Please, without the pictures, retype exactly the lines from the start of the material through the line that holds "S.camera = camo".

══════

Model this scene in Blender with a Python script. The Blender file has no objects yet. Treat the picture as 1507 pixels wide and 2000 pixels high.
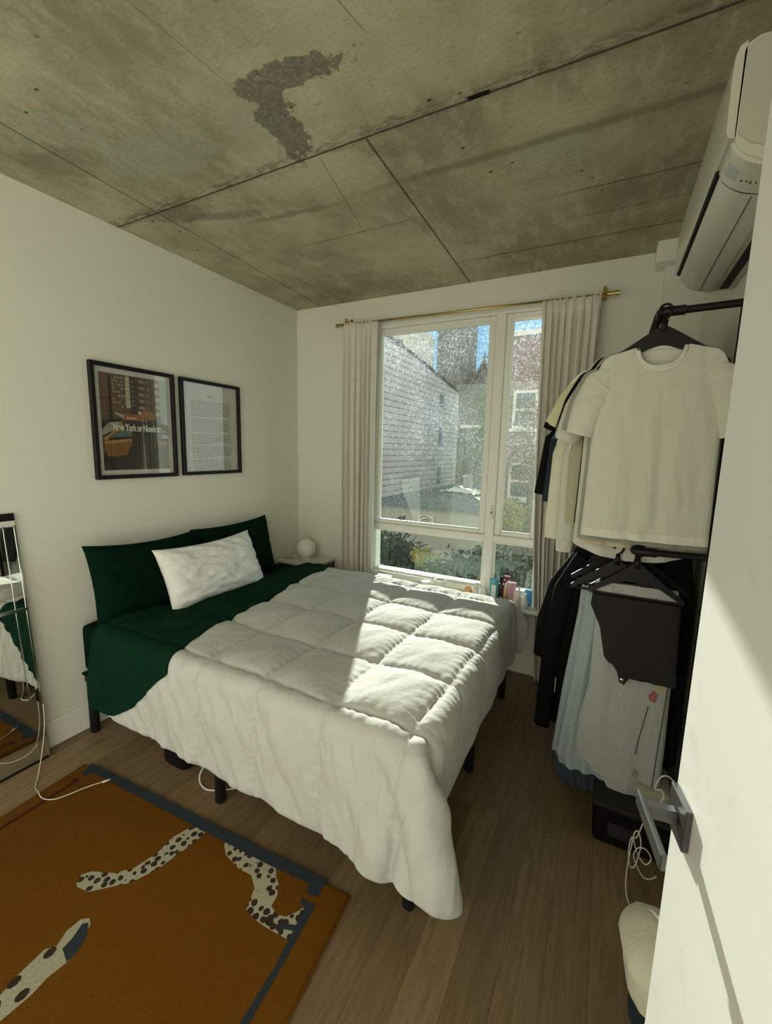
import bpy, math, random
import numpy as np
from mathutils import Vector, Matrix
random.seed(7)
S = bpy.context.scene
COL = S.collection
PI = math.pi

# ------------------------------------------------------------------ scene / camera
S.view_settings.view_transform = 'Standard'
S.view_settings.look = 'None'
S.view_settings.gamma = 1
S.view_settings.use_curve_mapping = False
S.view_settings.exposure = 0.0

cam = bpy.data.cameras.new('camera')
camo = bpy.data.objects.new('camera', cam); COL.objects.link(camo)
F = 827.81
cam.sensor_fit = 'VERTICAL'; cam.sensor_height = 36.0; cam.lens = F / 2000 * 36.0
cam.clip_start = 0.02; cam.clip_end = 500
R = Matrix(((0.8869088, -0.0872351, 0.4536329), (0.4613625, 0.1179946, -0.8793304), (0.0231823, 0.9891751, 0.1448974)))
camo.matrix_world = Matrix.Translation((2.49, -3.067, 1.6)) @ R.to_4x4()
S.camera = camo

# ------------------------------------------------------------------ material helpers
class NT:
    def __init__(s, name, rough=.6, metallic=0.0, spec=.5, **kw):
        s.mat = bpy.data.materials.new(name); s.mat.use_nodes = True
        s.t = s.mat.node_tree; s.n = s.t.nodes; s.l = s.t.links
        s.b = s.n['Principled BSDF']; s.out = s.n['Material Output']
        s.b.inputs['Roughness'].default_value = rough; s.b.inputs['Metallic'].default_value = metallic
        s.b.inputs['Specular IOR Level'].default_value = spec
        for k, v in kw.items(): s.b.inputs[k].default_value = v
        s._c = None
    def co(s, kind='Object'):
        if s._c is None: s._c = s.n.new('ShaderNodeTexCoord')
        return s._c.outputs[kind]
    def inp(s, sock, v):
        if isinstance(v, bpy.types.NodeSocket): s.l.new(v, sock)
        elif isinstance(v, (tuple, list)) and len(v) == 3 and sock.type == 'RGBA': sock.default_value = (*v, 1)
        else: sock.default_value = v
    def m(s, op, a, b=0, c=0, clamp=False):
        x = s.n.new('ShaderNodeMath'); x.operation = op; x.use_clamp = clamp
        for i, v in enumerate((a, b, c)): s.inp(x.inputs[i], v)
        return x.outputs[0]
    def xyz(s, v=None):
        x = s.n.new('ShaderNodeSeparateXYZ'); s.l.new(v or s.co(), x.inputs[0]); return x.outputs
    def comb(s, a, b, c):
        x = s.n.new('ShaderNodeCombineXYZ')
        for i, v in enumerate((a, b, c)): s.inp(x.inputs[i], v)
        return x.outputs[0]
    def mapv(s, scale=(1, 1, 1), rot=(0, 0, 0), loc=(0, 0, 0), vec=None):
        x = s.n.new('ShaderNodeMapping'); s.l.new(vec or s.co(), x.inputs[0])
        x.inputs['Scale'].default_value = scale; x.inputs['Rotation'].default_value = rot; x.inputs['Location'].default_value = loc
        return x.outputs[0]
    def noise(s, scale=5, detail=4, rough=.5, vec=None, dist=0.0):
        x = s.n.new('ShaderNodeTexNoise'); s.l.new(vec or s.co(), x.inputs['Vector'])
        x.inputs['Scale'].default_value = scale; x.inputs['Detail'].default_value = detail
        x.inputs['Roughness'].default_value = rough; x.inputs['Distortion'].default_value = dist
        return x.outputs[0]
    def vor(s, scale=5, vec=None, feature='F1', out=0, rand=1.0):
        x = s.n.new('ShaderNodeTexVoronoi'); x.feature = feature; s.l.new(vec or s.co(), x.inputs['Vector'])
        x.inputs['Scale'].default_value = scale; x.inputs['Randomness'].default_value = rand
        return x.outputs[out]
    def ss(s, v, a, b, lo=0., hi=1.):       # smooth map range
        x = s.n.new('ShaderNodeMapRange'); x.interpolation_type = 'SMOOTHSTEP'
        s.inp(x.inputs[0], v)
        for i, q in enumerate((a, b, lo, hi)): s.inp(x.inputs[i + 1], q)
        return x.outputs[0]
    def mix(s, f, a, b, mode='MIX'):
        x = s.n.new('ShaderNodeMix'); x.data_type = 'RGBA'; x.blend_type = mode
        s.inp(x.inputs[0], f); s.inp(x.inputs[6], a); s.inp(x.inputs[7], b); return x.outputs[2]
    def bump(s, h, strength=.3, dist=.01):
        x = s.n.new('ShaderNodeBump'); s.inp(x.inputs['Height'], h)
        x.inputs['Strength'].default_value = strength; x.inputs['Distance'].default_value = dist
        s.l.new(x.outputs[0], s.b.inputs['Normal'])
    def col(s, c): s.inp(s.b.inputs['Base Color'], c); return s
    def __call__(s): return s.mat

def simple(name, c, rough=.6, bump=0, bscale=60, var=.06, vscale=6, **kw):
    n = NT(name, rough, **kw)
    f = n.noise(vscale, 4, .6)
    dark = tuple(x * (1 - var) for x in c); lite = tuple(min(1, x * (1 + var)) for x in c)
    n.col(n.mix(f, dark, lite))
    if bump: n.bump(n.noise(bscale, 3, .6), bump, .004)
    return n()

def fabric(name, c, var=.1, bump=.35, weave=260, wr=14, rough=.9, stretch=(1, 1, .25), **kw):
    n = NT(name, rough, spec=.2, **kw)
    v = n.mapv(stretch)
    a = n.noise(wr, 4, .55, v, .6); w = n.noise(weave, 2, .7)
    n.col(n.mix(n.m('MULTIPLY', n.m('ADD', a, w), .5), tuple(x * (1 - var) for x in c), tuple(min(1, x * (1 + var)) for x in c)))
    n.bump(n.m('ADD', a, n.m('MULTIPLY', w, .12)), bump, .012)
    n.b.inputs['Sheen Weight'].default_value = .15 if max(c) > .1 else 0.0
    return n()

M = {}
# painted walls
n = NT('wall_paint', .75, spec=.25)
n.col(n.mix(n.noise(1.3, 3, .5), (.66, .66, .565), (.70, .70, .605))); n.bump(n.noise(180, 2, .6), .06, .002); M['wall'] = n()
n = NT('white_trim_paint', .4); n.col(n.mix(n.noise(3, 3), (.70, .70, .62), (.76, .76, .68))); M['trim'] = n()
n = NT('window_vinyl', .35); n.col(n.mix(n.noise(4, 2), (.72, .72, .64), (.78, .78, .70))); M['vinyl'] = n()
n = NT('door_paint', .45)
sm = n.ss(n.noise(5, 5, .65, n.mapv((1, 1.5, 1)), 1.5), .55, .72)
n.col(n.mix(sm, (.66, .67, .635), (.60, .61, .575))); n.bump(n.noise(26, 2, .5), .04, .003); M['door'] = n()

# concrete ceiling
n = NT('raw_concrete', .85, spec=.2)
X, Y, Z = n.xyz()
d1 = n.noise(7, 5, .65); d2 = n.noise(3.1, 5, .6, n.mapv((1, 1, 1), (0, 0, 0), (9, 3, 0)))
xd = n.m('ADD', X, n.m('MULTIPLY', n.m('SUBTRACT', d1, .5), .03)); yd = n.m('ADD', Y, n.m('MULTIPLY', n.m('SUBTRACT', d2, .5), .03))
base = n.mix(n.ss(n.noise(1.6, 6, .62), .3, .7), (.27, .24, .155), (.50, .46, .32))
base = n.mix(n.m('MULTIPLY', n.ss(n.noise(14, 5, .7, n.mapv((1, .35, 1))), .45, .72), .6), base, (.52, .49, .36))
base = n.mix(n.m('MULTIPLY', n.ss(n.noise(55, 4, .7), .5, .8), .35), base, (.20, .175, .12))
def blob(cx, cy, rx, ry, ang=0, jag=.5, sc=9):
    ca, sa = math.cos(ang), math.sin(ang)
    dx = n.m('SUBTRACT', X, cx); dy = n.m('SUBTRACT', Y, cy)
    u = n.m('ADD', n.m('MULTIPLY', dx, ca / rx), n.m('MULTIPLY', dy, sa / rx))
    v = n.m('ADD', n.m('MULTIPLY', dx, -sa / ry), n.m('MULTIPLY', dy, ca / ry))
    r = n.m('SQRT', n.m('ADD', n.m('MULTIPLY', u, u), n.m('MULTIPLY', v, v)))
    return n.m('ADD', r, n.m('MULTIPLY', n.m('SUBTRACT', n.noise(sc, 5, .65), .5), jag * 2))
for (cx, cy, rx, ry, a, s_) in ((.74, -1.80, .32, .14, .1, .5), (1.22, -1.78, .14, .12, 0, .4), (2.2, -1.15, .16, .10, 0, .4), (.55, -2.05, .22, .1, .3, .4), (1.9, -1.8, .12, .08, 0, .35)):
    base = n.mix(n.m('MULTIPLY', n.ss(blob(cx, cy, rx, ry, a, .9), .7, 1.1, 1, 0), s_), base, (.36, .40, .32))
for (cx, cy, rx, ry, a, s_) in ((.42, -1.48, .22, .09, .2, .6), (.62, -1.36, .26, .04, .3, .6), (.3, -1.95, .2, .12, .3, .45), (1.0, -1.22, .3, .025, .1, .55), (1.62, -1.42, .13, .05, .5, .4), (2.45, -.9, .35, .4, 0, .15), (2.5, -1.75, .4, .3, 0, .2), (.9, -.2, .7, .12, -.05, .25)):
    base = n.mix(n.m('MULTIPLY', n.ss(blob(cx, cy, rx, ry, a, 1.1, 13), .5, 1.1, 1, 0), s_), base, (.17, .15, .11))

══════

**SOLUTION TO THE EXERCISE**:
Model this scene in Blender with a Python script. The Blender file has no objects yet. Treat the picture as 1507 pixels wide and 2000 pixels high.
import bpy, math, random
import numpy as np
from mathutils import Vector, Matrix
random.seed(7)
S = bpy.context.scene
COL = S.collection
PI = math.pi

# ------------------------------------------------------------------ scene / camera
S.view_settings.view_transform = 'Standard'
S.view_settings.look = 'None'
S.view_settings.gamma = 1
S.view_settings.use_curve_mapping = False
S.view_settings.exposure = 0.0

cam = bpy.data.cameras.new('camera')
camo = bpy.data.objects.new('camera', cam); COL.objects.link(camo)
F = 827.81
cam.sensor_fit = 'VERTICAL'; cam.sensor_height = 36.0; cam.lens = F / 2000 * 36.0
cam.clip_start = 0.02; cam.clip_end = 500
R = Matrix(((0.8869088, -0.0872351, 0.4536329), (0.4613625, 0.1179946, -0.8793304), (0.0231823, 0.9891751, 0.1448974)))
camo.matrix_world = Matrix.Translation((2.49, -3.067, 1.6)) @ R.to_4x4()
S.camera = camo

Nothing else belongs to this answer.